Rene Descartes

Rene Descartes

French · 1596 to 1650

Born on March 31, 1596, in La Haye en Touraine, France, a town later renamed Descartes in his honor, he was the third surviving child of a councillor in the parliament of Brittany; his mother died when he was an infant, and his delicate health excused him from the early morning lessons at the Jesuit college of La Flèche, where he formed a lifelong habit of lying abed to think. He took a law degree at Poitiers in 1616, then enlisted as a gentleman soldier, and on a cold November night in 1619, quartered in a stove-heated room in Germany, he experienced three vivid dreams that he took as a divine summons to found a new universal science.
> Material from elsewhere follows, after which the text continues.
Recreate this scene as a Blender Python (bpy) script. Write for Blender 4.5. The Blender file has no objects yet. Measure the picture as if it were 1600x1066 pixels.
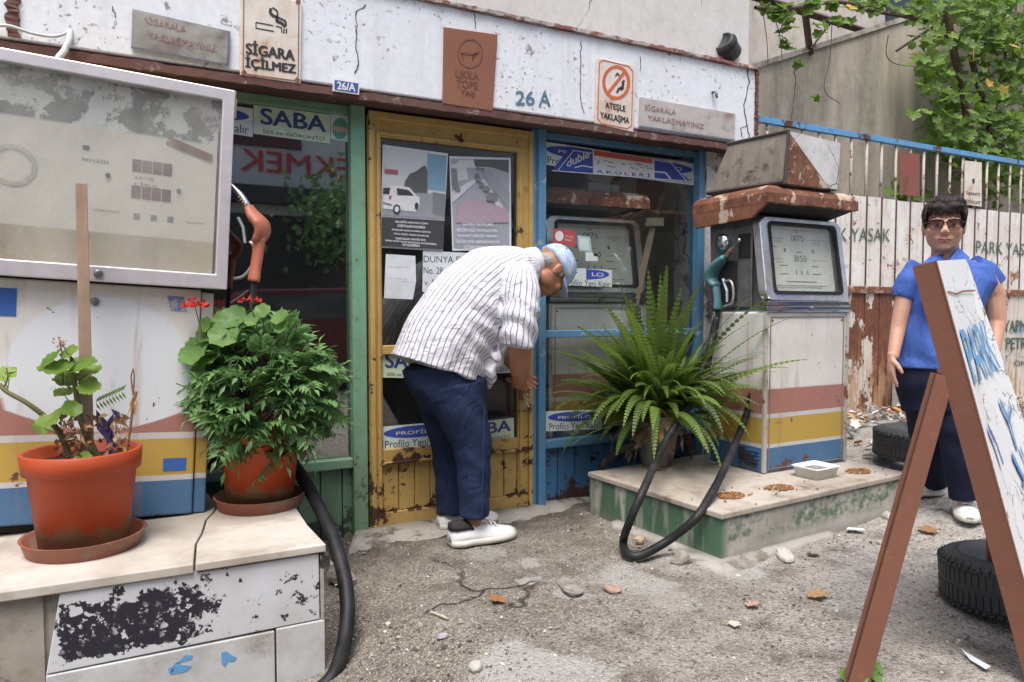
import bpy, bmesh, math, random
from mathutils import Vector, Matrix, noise as mnoise
random.seed(7)
R = math.radians
S = bpy.context.scene
COL = S.collection
# ------------------------------------------------------------------ camera, sky, sun, exposure
FPX, YAW, PIT, CH = 1110.0, R(27.2), R(2.55), 1.08
cam = bpy.data.cameras.new('camera'); cam.sensor_width = 36.0; cam.lens = FPX / 1600 * 36
cam.clip_start = .05; cam.clip_end = 300
camo = bpy.data.objects.new('camera', cam); COL.objects.link(camo)
camo.location = (0, 0, CH); camo.rotation_euler = (R(90) - PIT, 0, -YAW)
S.camera = camo
W = bpy.data.worlds.new('World'); S.world = W; W.use_nodes = True
wn = W.node_tree; bg = wn.nodes['Background']
sky = wn.nodes.new('ShaderNodeTexSky'); sky.sky_type = 'NISHITA'; sky.sun_disc = False
SUN_EL, SUN_AZ = R(66), R(215)
sky.sun_elevation = SUN_EL; sky.sun_rotation = SUN_AZ
sky.air_density = 1.0; sky.dust_density = 4.0; sky.ozone_density = 0.6
hs = wn.nodes.new('ShaderNodeHueSaturation'); hs.inputs['Saturation'].default_value = 0.95
wn.links.new(sky.outputs[0], hs.inputs['Color']); wn.links.new(hs.outputs[0], bg.inputs[0])
bg.inputs[1].default_value = 0.145
sl = bpy.data.lights.new('sun', 'SUN'); sl.energy = 1.5; sl.angle = R(28); sl.color = (1.0, .98, .95)
so = bpy.data.objects.new('sun', sl); COL.objects.link(so)
sd = Vector((math.sin(SUN_AZ) * math.cos(SUN_EL), math.cos(SUN_AZ) * math.cos(SUN_EL), math.sin(SUN_EL)))
so.rotation_euler = sd.to_track_quat('Z', 'Y').to_euler(); so.location = (0, -5, 12)
S.view_settings.view_transform = 'Standard'; S.view_settings.look = 'None'
S.view_settings.exposure = 0.92; S.view_settings.gamma = 1.0
S.cycles.max_bounces = 8; S.cycles.transparent_max_bounces = 12; S.cycles.use_denoising = True

# ------------------------------------------------------------------ measuring: pixel of the survey -> point of the place
fw = (math.sin(YAW), math.cos(YAW)); rt = (math.cos(YAW), -math.sin(YAW))
RT = Vector((rt[0], rt[1], 0)); FW = Vector((fw[0], fw[1], 0)); UP = Vector((0, 0, 1))
def ray(px, py):
    a = (px - 800) / FPX; b = -(py - 533) / FPX; s, c = math.sin(PIT), math.cos(PIT)
    return Vector((fw[0]*c + a*rt[0] + b*fw[0]*s, fw[1]*c + a*rt[1] + b*fw[1]*s, -s + b*c))
def D(px, py, d): return Vector((0, 0, CH)) + ray(px, py) * d
def Y(px, py, y): r = ray(px, py); return Vector((0, 0, CH)) + r * (y / r.y)
def G(px, py, z=0.0): r = ray(px, py); return Vector((0, 0, CH)) + r * ((z - CH) / r.z)
def RFL(px, py, yg, yt):            # where a mirror at y=yg sends the sight line at y=yt
    p = Y(px, py, yg); r = ray(px, py); r = Vector((r.x, -r.y, r.z)); return p + r * ((yt - yg) / r.y)

# ------------------------------------------------------------------ material kit
class N:
    def __init__(s, name):
        s.mt = bpy.data.materials.new(name); s.mt.use_nodes = True; s.t = s.mt.node_tree
        s.b = s.t.nodes['Principled BSDF']; s.o = s.t.nodes['Material Output']; s.co = None
    def n(s, ty): return s.t.nodes.new('ShaderNode' + ty)
    def l(s, a, b): s.t.links.new(a, b)
    def st(s, inp, v):
        if isinstance(v, bpy.types.NodeSocket): s.l(v, inp)
        elif isinstance(v, (tuple, list)) and inp.type == 'RGBA': inp.default_value = (v[0], v[1], v[2], 1)
        else: inp.default_value = v
    def obj(s, scale=None, off=None):
        if s.co is None: s.co = s.n('TexCoord').outputs['Object']
        if scale is None and off is None: return s.co
        mp = s.n('Mapping'); s.l(s.co, mp.inputs[0])
        if scale: mp.inputs['Scale'].default_value = scale
        if off: mp.inputs['Location'].default_value = off
        return mp.outputs[0]
    def noise(s, sc, det=5, ro=.6, vec=None, dist=0.0):
        x = s.n('TexNoise'); s.l(vec or s.obj(), x.inputs['Vector'])
        x.inputs['Scale'].default_value = sc; x.inputs['Detail'].default_value = det
        x.inputs['Roughness'].default_value = ro; x.inputs['Distortion'].default_value = dist
        return x.outputs['Fac']
    def voro(s, sc, feat='F1', vec=None, out='Distance', rnd=1.0):
        x = s.n('TexVoronoi'); x.feature = feat; s.l(vec or s.obj(), x.inputs['Vector'])
        x.inputs['Scale'].default_value = sc; x.inputs['Randomness'].default_value = rnd
        return x.outputs[out]
    def warp(s, amt, sc, base=None):
        x = s.n('TexNoise'); x.inputs['Scale'].default_value = sc; x.inputs['Detail'].default_value = 4
        s.l(base or s.obj(), x.inputs['Vector'])
        a = s.n('VectorMath'); a.operation = 'SUBTRACT'; s.l(x.outputs['Color'], a.inputs[0]); a.inputs[1].default_value = (.5, .5, .5)
        b = s.n('VectorMath'); b.operation = 'SCALE'; s.l(a.outputs[0], b.inputs[0]); b.inputs['Scale'].default_value = amt
        c = s.n('VectorMath'); c.operation = 'ADD'; s.l(base or s.obj(), c.inputs[0]); s.l(b.outputs[0], c.inputs[1])
        return c.outputs[0]
    def th(s, v, a, b):
        x = s.n('MapRange'); s.l(v, x.inputs[0]); x.inputs[1].default_value = a; x.inputs[2].default_value = b; return x.outputs[0]
    def m(s, op, a, b=0.0, c=None):
        x = s.n('Math'); x.operation = op; s.st(x.inputs[0], a); s.st(x.inputs[1], b)
        if c is not None: s.st(x.inputs[2], c)
        return x.outputs[0]
    def mix(s, f, a, b, mode='MIX'):
        x = s.n('Mix'); x.data_type = 'RGBA'; x.blend_type = mode
        s.st(x.inputs[0], f); s.st(x.inputs[6], a); s.st(x.inputs[7], b); return x.outputs[2]
    def xyz(s, vec=None):
        x = s.n('SeparateXYZ'); s.l(vec or s.obj(), x.inputs[0]); return x.outputs
    def ramp(s, v, stops, const=True):
        x = s.n('ValToRGB'); r = x.color_ramp
        if const: r.interpolation = 'CONSTANT'
        while len(r.elements) > 1: r.elements.remove(r.elements[0])
        r.elements[0].position = stops[0][0]; r.elements[0].color = (*stops[0][1], 1)
        for p, c in stops[1:]:
            e = r.elements.new(p); e.color = (*c, 1)
        s.l(v, x.inputs[0]); return x.outputs[0]
    def attr(s, name):
        x = s.n('Attribute'); x.attribute_name = name; return x.outputs['Fac']
    def bump(s, h, st=.4, d=.01):
        x = s.n('Bump'); x.inputs['Strength'].default_value = st; x.inputs['Distance'].default_value = d
        s.l(h, x.inputs['Height']); s.l(x.outputs[0], s.b.inputs['Normal'])
    def fin(s, col, ro=.6, metal=0.0, spec=.5):
        s.st(s.b.inputs['Base Color'], col); s.st(s.b.inputs['Roughness'], ro); s.st(s.b.inputs['Metallic'], metal)
        s.b.inputs['Specular IOR Level'].default_value = spec; return s.mt

def worn(name, base, under, sc=9, thr=.62, soft=.03, under2=None, ro=.55, grime=.35, grc=(.16, .12, .08), streak=0.0, bumpst=.35, metal=0.0, fine=0, cracks=None, det=9, floorrust=None, lines=None, sat=1.0):
    """paint: colour, mottling, chips down to an under-colour, runs and grime"""
    n = N(name)
    big = n.noise(2.3, 4); fin = n.noise(38, 6, .7)
    c = n.mix(n.m('MULTIPLY', n.th(big, .38, .68), grime), base, grc)
    c = n.mix(n.m('MULTIPLY', n.th(n.noise(11, 7, .7), .48, .68), grime*.7), c, tuple(v*.7 for v in grc))
    c = n.mix(n.m('MULTIPLY', n.th(fin, .42, .72), .3), c, tuple(v * .6 for v in base))
    if streak:
        sk = n.noise(7, 5, .6, n.obj((3.0, 3.0, .22)))
        c = n.mix(n.m('MULTIPLY', n.th(sk, .5, .72), streak), c, grc)
    src = n.noise(sc, det, .68, n.warp(.05, 6))
    if floorrust:
        z = n.xyz()[2]; src = n.m('ADD', src, n.m('MULTIPLY', n.th(z, floorrust[1], floorrust[0]), floorrust[2]))
    if lines:
        X = n.xyz(); acc = None
        for ax, val, wd, amt in lines:
            k = n.m('MULTIPLY', n.th(n.m('ABSOLUTE', n.m('SUBTRACT', X[ax], val)), wd, 0.0), amt); acc = k if acc is None else n.m('MAXIMUM', acc, k)
        src = n.m('ADD', src, acc)
    chip = n.th(src, thr, thr + soft)
    uc = n.mix(n.noise(22, 5), under, under2 or tuple(v * .5 for v in under))
    c = n.mix(chip, c, uc)
    h = n.m('SUBTRACT', n.m('MULTIPLY', fin, .25), chip)
    if fine:
        f2 = n.m('MULTIPLY', n.th(n.noise(fine, 3, .5), .60, .64), n.th(n.noise(2.7, 3), .52, .60)); c = n.mix(n.m('MULTIPLY', f2, .75), c, under)
    if cracks:
        v = n.voro(cracks[0], 'DISTANCE_TO_EDGE', n.warp(.16, 4)); ck = n.th(v, cracks[1], 0)
        ck = n.m('MULTIPLY', ck, n.th(n.noise(1.7, 2), .47, .55)); c = n.mix(ck, c, (.05, .045, .045)); h = n.m('SUBTRACT', h, ck)
    n.bump(h, bumpst, .004)
    return n.fin(c, n.mix(chip, (ro, ro, ro), (.85, .85, .85)), metal)

def plain(name, base, ro=.5, metal=0.0, var=.2, sc=30, bst=.08, spec=.5):
    n = N(name); f = n.noise(sc, 5)
    c = n.mix(n.m('MULTIPLY', n.th(f, .35, .75), 1.0), tuple(min(1, v * (1 + var * .5)) for v in base), tuple(v * (1 - var) for v in base))
    n.bump(f, bst, .003); return n.fin(c, ro, metal, spec)

def ink(name, base, wearout=.0):
    n = N(name); f = n.noise(60, 5)
    c = n.mix(n.th(f, .3, .8), base, tuple(v * .8 + .02 for v in base))
    m = n.fin(c, .55)
    if wearout:
        tr = n.n('BsdfTransparent'); mx = n.n('MixShader'); k = n.th(n.noise(45, 6, .7), .5 + .3 * (1 - wearout) - .12, .5 + .3 * (1 - wearout))
        n.l(k, mx.inputs[0]); n.l(n.b.outputs[0], mx.inputs[1]); n.l(tr.outputs[0], mx.inputs[2]); n.l(mx.outputs[0], n.o.inputs[0])
    return m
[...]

He settled in the Dutch Republic, moving house some two dozen times to guard his solitude. Discourse on the Method (1637), written in plain French rather than scholarly Latin, carried his appendices on optics, meteorology, and geometry, and gave the world the sentence "Je pense, donc je suis," I think, therefore I am. Meditations on First Philosophy (1641) and Principles of Philosophy (1644) followed, alongside his coordinate geometry, which let algebra and shape speak to each other and still bears his name. He proposed that mind and body are distinct substances meeting at the pineal gland, a dualism argued over ever since. In 1649 Queen Christina summoned him to Stockholm and demanded lessons at five in the morning, a cruelty for a man who treasured warmth and late rising. The Swedish winter broke him. He died of pneumonia on February 11, 1650, at fifty-three; his bones were later carried back to France, though his skull vanished and resurfaced generations afterward.